* [PROBLEM TO SOLVE]: Give a count of the lines below that have the string "picture" in them, with no other words.

* [COLLECTED DATA]:
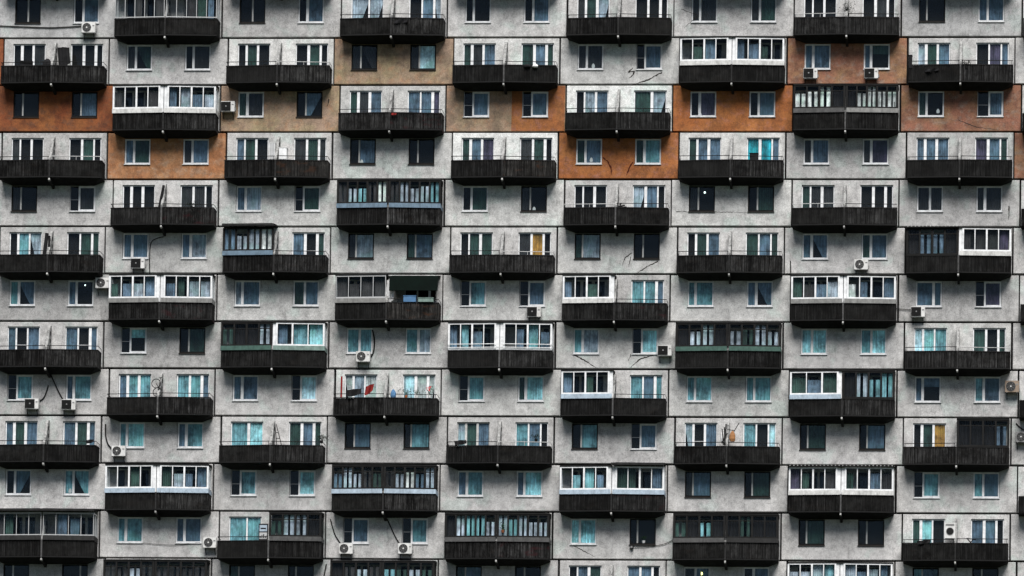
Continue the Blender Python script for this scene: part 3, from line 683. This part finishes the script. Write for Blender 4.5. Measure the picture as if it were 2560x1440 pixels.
thing('cabinet', 681, 402, -.7, 'tall narrow white cabinet with a dark ledge, left of a lower white one', 'cabinet', crate(.34,1.02,.36,'cloth_white','upvc_grey'))
thing('red_blanket', 925, 966, -1.22, 'bright red blanket airing over a balcony rail', 'blanket', drape(.5,.5,'cloth_red',.06,12,-.08,.18))
thing('laundry', 884, 975, -1.18, 'dark clothes hanging over a balcony rail left of a red blanket', 'laundry', drape(.9,.38,'cloth_dark_and_shade',.05,16,0,.1))
thing('sunshade', 853, 990, -.7, 'closed red sunshade standing upright at the left end of a balcony', 'parasol', lambda g: (g.tube([(0,0,-.5),(0,0,-.1)],.02,'rail_light'), g.tube([(0,0,-.1),(.0,0,.1),(.01,0,.9),(.01,0,1.15)],.055,'cloth_red',8)))
thing('flowering_plant', 1074, 995, -1.0, 'red flowering plant standing before a bright white balcony window', 'plant', plant(.5,.35,'leaf','pot_white',14,60))
thing('potted_plant', 1015, 995, -1.0, 'sparse green plant in the middle of the balcony with the red blanket', 'plant', plant(.45,.5,'leaf','terracotta',0,50))
thing('potted_plant', 1042, 995, -1.0, 'small green plant just left of the red flowers', 'plant', plant(.32,.3,'leaf','pot_white',0,40))
thing('plastic_bag', 983, 995, -1.0, 'dark blue bag beside the divider on the balcony with the red blanket', 'bag', bag(.36,.5,'cloth_blue'))
thing('bicycle_frame', 392, 985, -.9, 'black folded bicycle stored upright against a balcony divider', 'bicycle',
  lambda g: (g.disc((-.05,.62),.28,-.02,.02,'cable_black',18,.24), g.disc((.03,.12),.28,.03,.07,'cable_black',18,.24), poles(((-.05,0,.62),(.12,0,.35)),((.12,0,.35),(.03,.05,.12)),((.12,0,.35),(.2,0,.95)),((.1,0,.95),(.3,0,.98)))(g)))
thing('rolled_carpet', 115, 640, -.8, 'dark rolled carpet leaning on a balcony divider at the left', 'carpet', lambda g: (g.tube([(-.12,0,-.1),(.02,.05,1.35)],.11,'cloth_dark_and_shade',10), g.tube([(.16,0,-.1),(.17,.05,1.2)],.07,'cloth_dark_and_shade',10)))
thing('carpet_roll', 402, 520, -.8, 'dark rolled mat slanting beside a balcony divider', 'carpet', lambda g: g.tube([(-.12,0,-.1),(.14,.05,1.35)],.08,'cloth_dark_and_shade',10))
thing('ladder', 690, 1108, -.9, 'dark narrow folding ladder leaning beside a balcony divider', 'ladder', poles(((.05,0,-.1),(-.12,.2,1.15)),((.32,0,-.1),(-.04,.2,1.15)),((-.02,.1,.3),(.22,.1,.3)),((-.06,.15,.65),(.1,.15,.65))))
thing('potted_plant', 804, 1108, -.9, 'dark bushy plant at the right end of the balcony with the ladder', 'plant', plant(.35,.45,'leaf_dark','wood_dark',0,110))
thing('basket', 1831, 1104, -.85, 'brown orange basket with a long dark handle beside a balcony divider', 'basket', lambda g: (bag(.38,.62,'card',.3)(g), poles(((.0,0,.45),(.38,0,1.1)),((-.3,0,.7),(.1,0,.65)))(g)))
thing('plastic_bag', 1806, 1104, -.8, 'pale bag hanging between the divider and a basket', 'bag', bag(.26,.72,'cloth_white'))
thing('tools_bundle', 1809, 1108, -1.0, 'bundle of black tools standing at the divider beside a brown basket', 'tools', poles(((0,0,-.1),(-.1,.1,.85)),((.06,0,-.1),(.12,.1,1.15)),((.1,0,-.1),(.02,.1,.95)),((-.1,0,.0),(.2,.1,.6)), r=.035))
thing('potted_plant', 2119, 42, -.9, 'dark spiky plant on the divider of the topmost open balcony', 'plant', plant(.75,.6,'leaf_dark','wood_dark',0,120))
thing('potted_plant', 2416, 172, -1.1, 'dark plant on the rail right of a divider at the upper right', 'plant', plant(.35,.42,'leaf_dark','wood_dark',0,100))
thing('storage_box', 2276, 172, -.85, 'tall dark box at the left end of the upper right balcony', 'box', crate(.2,.75,.3,'cloth_dark_and_shade'))
thing('notice_board', 658, 1352, -.9, 'dark framed board with white marks standing on a balcony rail', 'board', lambda g: (g.box(-.27,.27,-.03,.03,0,1.0,'cloth_dark_and_shade'), g.box(-.22,.22,-.04,-.031,.55,.92,'band_bluegrey'), g.box(-.22,.22,-.04,-.031,.10,.48,'upvc_grey'), [g.box(-.2+.1*i,-.14+.1*i,-.048,-.041,.15,.28+.05*(i%3),'cloth_dark_and_shade') for i in range(5)], g.box(-.16,.16,-.048,-.041,.68,.76,'cloth_dark_and_shade')))
thing('washing_machine', 2375, 1358, -.75, 'white machine with a round dark door on a dark balcony at the lower right', 'washing machine', lambda g: (g.box(-.3,.3,-.25,.25,.25,1.15,'ac_white'), g.disc((0,.65),.2,-.27,-.251,'ac_black'), g.disc((0,.65),.23,-.265,-.251,'ac_grey',20,.2), g.box(-.25,.25,-.262,-.251,.98,1.08,'ac_grey')))
thing('storage_box', 1025, 756, -.95, 'blue plastic box on the balcony with the dark green awning', 'box', crate(.72,.34,.35,'cloth_blue'))
thing('storage_box', 1065, 756, -.95, 'low green grey box right of the blue box under the awning', 'box', crate(.9,.22,.35,'band_greengrey'))
thing('laundry', 978, 700, -.85, 'pale cloth hanging at the divider beside the dark green awning', 'laundry', drape(.5,1.35,'cloth_white',.05,12,-.1))
thing('plastic_bag', 1338, 169, -1.1, 'white crumpled bag on the rail of the open balcony left of the cracked panel', 'bag', bag(.36,.22,'cloth_white'))
thing('plastic_bag', 1318, 169, -1.1, 'black crumpled bag left of a white one on a balcony rail', 'bag', bag(.42,.2,'cloth_dark_and_shade'))
thing('red_towel', 985, 282, -1.25, 'small dark red towel over a balcony rail at the divider', 'towel', drape(.3,.12,'cloth_red',.02,8))
thing('orange_pot', 1257, 1332, -1.0, 'orange pot with a wilted plant between the two dark glazed halves', 'plant', plant(.4,.2,'leaf','terracotta',0,40))
thing('folded_chair', 2418, 1362, -1.0, 'dark folded chair on the balcony at the lower right corner', 'chair', poles(((0,0,-.1),(.35,.1,.35)),((0,0,.35),(.4,.1,-.05)),((-.05,0,.38),(.5,0,.3)),((.1,.1,0),(.5,.1,.1)), r=.03))
thing('pile_of_boards', 1545, 520, -1.1, 'dark boards piled on the rail right of a divider', 'boards', poles(((-.1,0,0),(.5,0,.06)),((.0,0,.08),(.4,0,.16)),((.1,0,.16),(.2,0,.3)), r=.045))
g = MB()       # the green awning fixed to the balcony right half
loc = Vector((3*PITCH,0,jz(6)))
g.prism_x([(-.02,2.70),(-1.12,2.42),(-1.22,1.55),(-1.20,1.53),(-1.08,2.38),(-.02,2.66)], .15, 3.0, 'awning_green')
g.prism_x([(-.04,2.60),(-1.0,2.38),(-1.1,1.6),(-.6,1.6)], .28, .31, 'awning_green')
o = g.build('awning', loc, block); o['label'] = 'dark green fabric awning pulled down over the right half of a balcony'
thing('potted_plant', 480, 524, -1.0, 'bushy dark plant right of a slanting rolled mat on an open balcony', 'plant', plant(.3,.5,'leaf_dark','wood_dark',0,80))
thing('laundry', 2330, 172, -1.15, 'dark cloth over the rail of the upper right open balcony', 'laundry', drape(.8,.16,'cloth_dark_and_shade',.05,14,0,.04))
thing('laundry', 1000, 50, -1.15, 'black cloth on the rail of the topmost balcony with pale blue curtains', 'laundry', drape(.9,.2,'cloth_dark_and_shade',.05,14,0,.04))
thing('laundry', 1150, 1102, -1.1, 'dark tangled cloth on the left rail end of the balcony below teal windows', 'laundry', drape(.7,.25,'cloth_dark_and_shade',.07,14,.05,.06))
thing('storage_box', 1885, 402, -.9, 'small dark box below the bright cyan window', 'box', crate(.5,.4,.3,'cloth_dark_and_shade'))
thing('potted_plant', 1340, 1104, -.95, 'dark little plant at the right end of a balcony below teal curtained windows', 'plant', plant(.3,.4,'leaf_dark','wood_dark',0,60))
thing('storage_box', 66, 172, -.85, 'dark box below the left window of the upper left balcony', 'box', crate(.7,.42,.3,'cloth_dark_and_shade'))
thing('laundry', 2310, 1352, -1.1, 'dark clothes bunched on the left rail of the lower right balcony', 'laundry', drape(.8,.2,'cloth_dark_and_shade',.06,14,0,.08))
thing('laundry', 225, 1100, -1.1, 'dark rag on the right rail of the left edge balcony with navy windows', 'laundry', drape(.45,.2,'cloth_dark_and_shade',.06,10,0,.05))
thing('skis', 1830, 405, -.6, 'thin pale poles leaning at the divider left of the bright cyan window', 'poles', poles(((.0,0,-.1),(-.08,.2,1.2)),((.08,0,-.1),(-.02,.2,1.1)),mat='rail_light'))
# small things standing on window sills behind the glass
def pot(u, v, label, kind='pot'):
    if kind == 'pot': thing('flower_pot', u, v, .145, label, 'flower pot', lambda g: (bag(.2,.26,'pot_white',.05)(g)))
    else: thing('potted_plant', u, v, .145, label, 'plant', plant(.3,.25,'leaf','pot_white',0,40))
pot(1483,170,'white pot behind the left window of the pale cracked panel at the top')
pot(1478,405,'white trinket at the sill of the left window on the cracked orange panel')
pot(2345,283,'small white toy behind the left window of the right hand pinkish panel')
pot(1335,528,'tiny white pot low in the right dark window above the brown curtained balcony')
pot(175,1232,'white trinket at the sill of a teal window with swept curtains')
pot(904,410,'white trinket low in the left dark window of the pale panel below the beige one')
pot(1609,1358,'pale plant low in a black window beside the junction box','plant')
pot(1750,292,'white pot in the left window of the upper bright orange panel')
def lamp(u, v, mat, rr, label):
    thing('ceiling_lamp', u, v, .19, label, 'lamp', lambda g: g.disc((0,0), rr, -.02, .02, mat, 14))
lamp(1762,481,'bulb_cool',.05,'lit lamp glowing behind the left dark window under the upper balcony')
lamp(213,713,'bulb_cool',.035,'tiny lit lamp seen through the window beside an air conditioner')
lamp(1753,1434,'bulb_warm',.09,'yellow lit bulb in a window at the bottom edge of the picture')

* [RESULT FOR THIS EXERCISE]: 2